- **Requirement**
Reproduce the listing below verbatim.

- **Information provided**

↓↓↓

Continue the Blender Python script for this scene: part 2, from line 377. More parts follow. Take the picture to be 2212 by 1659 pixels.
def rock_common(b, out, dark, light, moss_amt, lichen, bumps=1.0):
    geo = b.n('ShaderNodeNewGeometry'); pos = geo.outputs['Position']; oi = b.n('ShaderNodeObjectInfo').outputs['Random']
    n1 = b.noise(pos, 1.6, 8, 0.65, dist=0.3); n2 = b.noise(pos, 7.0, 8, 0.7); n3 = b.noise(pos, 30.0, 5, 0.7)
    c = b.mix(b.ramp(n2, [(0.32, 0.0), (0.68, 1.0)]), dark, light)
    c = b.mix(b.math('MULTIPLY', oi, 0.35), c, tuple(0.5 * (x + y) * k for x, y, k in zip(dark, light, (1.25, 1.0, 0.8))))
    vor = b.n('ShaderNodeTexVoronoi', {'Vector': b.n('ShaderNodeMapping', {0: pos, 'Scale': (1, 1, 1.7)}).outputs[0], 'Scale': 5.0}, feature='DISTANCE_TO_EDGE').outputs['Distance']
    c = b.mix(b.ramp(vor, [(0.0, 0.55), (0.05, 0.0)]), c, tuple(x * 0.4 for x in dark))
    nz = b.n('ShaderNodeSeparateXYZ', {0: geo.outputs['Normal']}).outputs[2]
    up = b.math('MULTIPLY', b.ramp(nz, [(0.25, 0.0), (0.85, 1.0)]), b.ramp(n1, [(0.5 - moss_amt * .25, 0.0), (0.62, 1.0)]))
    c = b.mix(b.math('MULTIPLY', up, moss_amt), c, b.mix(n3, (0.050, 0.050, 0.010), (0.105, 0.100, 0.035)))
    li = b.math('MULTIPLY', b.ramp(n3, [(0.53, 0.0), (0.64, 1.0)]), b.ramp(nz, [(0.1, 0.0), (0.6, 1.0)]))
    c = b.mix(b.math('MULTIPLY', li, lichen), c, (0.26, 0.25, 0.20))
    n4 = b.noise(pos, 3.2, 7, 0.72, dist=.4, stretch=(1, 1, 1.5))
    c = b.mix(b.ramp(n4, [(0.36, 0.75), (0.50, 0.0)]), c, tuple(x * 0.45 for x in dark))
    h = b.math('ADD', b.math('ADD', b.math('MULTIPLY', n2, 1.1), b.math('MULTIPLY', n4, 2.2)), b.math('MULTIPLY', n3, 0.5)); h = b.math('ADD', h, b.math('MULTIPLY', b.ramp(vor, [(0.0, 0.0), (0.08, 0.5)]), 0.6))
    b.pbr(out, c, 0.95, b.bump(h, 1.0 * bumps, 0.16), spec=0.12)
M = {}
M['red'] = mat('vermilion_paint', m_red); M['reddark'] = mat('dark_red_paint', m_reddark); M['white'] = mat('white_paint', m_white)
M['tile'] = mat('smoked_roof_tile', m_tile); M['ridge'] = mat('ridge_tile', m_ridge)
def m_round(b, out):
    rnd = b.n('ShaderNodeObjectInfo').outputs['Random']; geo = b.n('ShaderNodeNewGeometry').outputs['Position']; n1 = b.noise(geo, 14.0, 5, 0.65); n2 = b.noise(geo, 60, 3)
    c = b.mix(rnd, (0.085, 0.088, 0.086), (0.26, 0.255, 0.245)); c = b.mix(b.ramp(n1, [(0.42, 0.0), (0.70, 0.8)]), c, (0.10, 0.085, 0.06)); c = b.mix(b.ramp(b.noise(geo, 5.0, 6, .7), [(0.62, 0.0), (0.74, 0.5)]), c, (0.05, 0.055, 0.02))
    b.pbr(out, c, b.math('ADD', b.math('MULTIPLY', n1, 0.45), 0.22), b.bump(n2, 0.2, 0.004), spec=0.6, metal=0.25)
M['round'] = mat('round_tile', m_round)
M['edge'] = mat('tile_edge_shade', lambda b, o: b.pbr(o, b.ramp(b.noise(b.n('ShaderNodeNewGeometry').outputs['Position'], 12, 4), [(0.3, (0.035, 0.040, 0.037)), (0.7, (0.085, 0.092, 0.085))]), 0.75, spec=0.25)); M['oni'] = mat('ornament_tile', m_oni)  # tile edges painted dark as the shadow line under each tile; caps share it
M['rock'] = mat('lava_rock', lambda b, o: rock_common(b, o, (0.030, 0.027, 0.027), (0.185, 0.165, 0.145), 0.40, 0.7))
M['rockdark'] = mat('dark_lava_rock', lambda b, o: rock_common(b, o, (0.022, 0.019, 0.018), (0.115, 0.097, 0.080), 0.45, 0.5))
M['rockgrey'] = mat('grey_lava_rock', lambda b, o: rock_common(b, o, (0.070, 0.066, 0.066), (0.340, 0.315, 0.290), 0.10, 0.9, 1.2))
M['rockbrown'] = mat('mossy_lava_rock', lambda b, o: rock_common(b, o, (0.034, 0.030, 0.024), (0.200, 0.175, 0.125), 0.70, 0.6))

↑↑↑

- **The answer**
Continue the Blender Python script for this scene: part 2, from line 377. More parts follow. Take the picture to be 2212 by 1659 pixels.
def rock_common(b, out, dark, light, moss_amt, lichen, bumps=1.0):
    geo = b.n('ShaderNodeNewGeometry'); pos = geo.outputs['Position']; oi = b.n('ShaderNodeObjectInfo').outputs['Random']
    n1 = b.noise(pos, 1.6, 8, 0.65, dist=0.3); n2 = b.noise(pos, 7.0, 8, 0.7); n3 = b.noise(pos, 30.0, 5, 0.7)
    c = b.mix(b.ramp(n2, [(0.32, 0.0), (0.68, 1.0)]), dark, light)
    c = b.mix(b.math('MULTIPLY', oi, 0.35), c, tuple(0.5 * (x + y) * k for x, y, k in zip(dark, light, (1.25, 1.0, 0.8))))
    vor = b.n('ShaderNodeTexVoronoi', {'Vector': b.n('ShaderNodeMapping', {0: pos, 'Scale': (1, 1, 1.7)}).outputs[0], 'Scale': 5.0}, feature='DISTANCE_TO_EDGE').outputs['Distance']
    c = b.mix(b.ramp(vor, [(0.0, 0.55), (0.05, 0.0)]), c, tuple(x * 0.4 for x in dark))
    nz = b.n('ShaderNodeSeparateXYZ', {0: geo.outputs['Normal']}).outputs[2]
    up = b.math('MULTIPLY', b.ramp(nz, [(0.25, 0.0), (0.85, 1.0)]), b.ramp(n1, [(0.5 - moss_amt * .25, 0.0), (0.62, 1.0)]))
    c = b.mix(b.math('MULTIPLY', up, moss_amt), c, b.mix(n3, (0.050, 0.050, 0.010), (0.105, 0.100, 0.035)))
    li = b.math('MULTIPLY', b.ramp(n3, [(0.53, 0.0), (0.64, 1.0)]), b.ramp(nz, [(0.1, 0.0), (0.6, 1.0)]))
    c = b.mix(b.math('MULTIPLY', li, lichen), c, (0.26, 0.25, 0.20))
    n4 = b.noise(pos, 3.2, 7, 0.72, dist=.4, stretch=(1, 1, 1.5))
    c = b.mix(b.ramp(n4, [(0.36, 0.75), (0.50, 0.0)]), c, tuple(x * 0.45 for x in dark))
    h = b.math('ADD', b.math('ADD', b.math('MULTIPLY', n2, 1.1), b.math('MULTIPLY', n4, 2.2)), b.math('MULTIPLY', n3, 0.5)); h = b.math('ADD', h, b.math('MULTIPLY', b.ramp(vor, [(0.0, 0.0), (0.08, 0.5)]), 0.6))
    b.pbr(out, c, 0.95, b.bump(h, 1.0 * bumps, 0.16), spec=0.12)
M = {}
M['red'] = mat('vermilion_paint', m_red); M['reddark'] = mat('dark_red_paint', m_reddark); M['white'] = mat('white_paint', m_white)
M['tile'] = mat('smoked_roof_tile', m_tile); M['ridge'] = mat('ridge_tile', m_ridge)
def m_round(b, out):
    rnd = b.n('ShaderNodeObjectInfo').outputs['Random']; geo = b.n('ShaderNodeNewGeometry').outputs['Position']; n1 = b.noise(geo, 14.0, 5, 0.65); n2 = b.noise(geo, 60, 3)
    c = b.mix(rnd, (0.085, 0.088, 0.086), (0.26, 0.255, 0.245)); c = b.mix(b.ramp(n1, [(0.42, 0.0), (0.70, 0.8)]), c, (0.10, 0.085, 0.06)); c = b.mix(b.ramp(b.noise(geo, 5.0, 6, .7), [(0.62, 0.0), (0.74, 0.5)]), c, (0.05, 0.055, 0.02))
    b.pbr(out, c, b.math('ADD', b.math('MULTIPLY', n1, 0.45), 0.22), b.bump(n2, 0.2, 0.004), spec=0.6, metal=0.25)
M['round'] = mat('round_tile', m_round)
M['edge'] = mat('tile_edge_shade', lambda b, o: b.pbr(o, b.ramp(b.noise(b.n('ShaderNodeNewGeometry').outputs['Position'], 12, 4), [(0.3, (0.035, 0.040, 0.037)), (0.7, (0.085, 0.092, 0.085))]), 0.75, spec=0.25)); M['oni'] = mat('ornament_tile', m_oni)  # tile edges painted dark as the shadow line under each tile; caps share it
M['rock'] = mat('lava_rock', lambda b, o: rock_common(b, o, (0.030, 0.027, 0.027), (0.185, 0.165, 0.145), 0.40, 0.7))
M['rockdark'] = mat('dark_lava_rock', lambda b, o: rock_common(b, o, (0.022, 0.019, 0.018), (0.115, 0.097, 0.080), 0.45, 0.5))
M['rockgrey'] = mat('grey_lava_rock', lambda b, o: rock_common(b, o, (0.070, 0.066, 0.066), (0.340, 0.315, 0.290), 0.10, 0.9, 1.2))
M['rockbrown'] = mat('mossy_lava_rock', lambda b, o: rock_common(b, o, (0.034, 0.030, 0.024), (0.200, 0.175, 0.125), 0.70, 0.6))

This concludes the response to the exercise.